Peppermint Patty isn’t a lesbian, but she was still an extraordinary, even revolutionary character when she was introduced to the strip in 1966: a proud and unapologetic tomboy who wears pants and sandals rather than a dress, and who is apparently the best athlete in town, male or female. This was at a time when such female characters were extremely rare in popular culture, except as objects of ridicule.

But the most remarkable thing about Patty is that she was completely unremarkable in the strip. Patty’s implosion of gender stereotypes is accepted by all the other kids without question, as if it’s simply one other perfectly acceptable way to be.

Likewise, when Schulz introduced the strip’s first racial minority, Franklin, in 1968, his being an African American is also never commented upon – the boy is simply accepted by all the other kids.
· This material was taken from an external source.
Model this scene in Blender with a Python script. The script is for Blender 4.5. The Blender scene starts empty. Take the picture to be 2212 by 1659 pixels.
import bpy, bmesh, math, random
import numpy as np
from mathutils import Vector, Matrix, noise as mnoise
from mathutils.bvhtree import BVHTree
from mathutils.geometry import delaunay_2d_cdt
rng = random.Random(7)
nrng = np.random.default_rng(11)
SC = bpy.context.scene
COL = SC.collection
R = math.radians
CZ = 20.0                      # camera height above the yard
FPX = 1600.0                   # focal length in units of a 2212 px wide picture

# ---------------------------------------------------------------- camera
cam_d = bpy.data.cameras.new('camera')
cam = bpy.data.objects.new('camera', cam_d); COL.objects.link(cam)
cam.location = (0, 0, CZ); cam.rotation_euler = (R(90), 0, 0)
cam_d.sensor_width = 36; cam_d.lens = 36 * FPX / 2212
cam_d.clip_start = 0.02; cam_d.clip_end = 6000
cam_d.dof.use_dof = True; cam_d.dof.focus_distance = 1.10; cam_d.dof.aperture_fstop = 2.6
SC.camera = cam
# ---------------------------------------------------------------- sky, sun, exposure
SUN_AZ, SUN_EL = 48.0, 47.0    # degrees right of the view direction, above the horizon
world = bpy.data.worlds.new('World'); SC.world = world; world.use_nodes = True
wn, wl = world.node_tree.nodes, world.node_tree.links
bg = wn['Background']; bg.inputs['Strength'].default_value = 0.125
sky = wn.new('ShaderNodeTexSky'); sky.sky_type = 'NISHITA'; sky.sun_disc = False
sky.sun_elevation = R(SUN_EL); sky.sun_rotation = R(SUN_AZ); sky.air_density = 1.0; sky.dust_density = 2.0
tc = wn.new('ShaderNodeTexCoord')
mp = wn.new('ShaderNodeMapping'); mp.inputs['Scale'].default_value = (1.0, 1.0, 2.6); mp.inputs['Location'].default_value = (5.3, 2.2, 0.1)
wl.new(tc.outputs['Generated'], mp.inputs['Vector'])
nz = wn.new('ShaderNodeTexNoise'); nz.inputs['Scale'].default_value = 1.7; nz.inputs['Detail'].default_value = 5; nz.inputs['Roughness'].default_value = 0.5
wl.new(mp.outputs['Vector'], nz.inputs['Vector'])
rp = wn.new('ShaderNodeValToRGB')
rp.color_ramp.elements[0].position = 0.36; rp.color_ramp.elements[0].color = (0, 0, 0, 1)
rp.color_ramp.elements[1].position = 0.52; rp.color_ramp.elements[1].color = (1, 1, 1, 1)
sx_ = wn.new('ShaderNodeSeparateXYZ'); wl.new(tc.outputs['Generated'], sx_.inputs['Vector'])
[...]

Real-life adults weren’t nearly so understanding: Schulz faced controversy in the American South when Franklin was seen going to school alongside Peppermint Patty and Marcie in a clearly desegregated school.

It’s easy to take these characters for granted in a world where these sort gender and racial differences are now (mostly) accepted. But part of the reason they are accepted now is because of visionaries like Charles Schulz. The strip still reads as timeless, in part because Schulz tapped into universal, eternal themes. And it still reads fresh, because Schulz was at least fifty years ahead of the rest of us.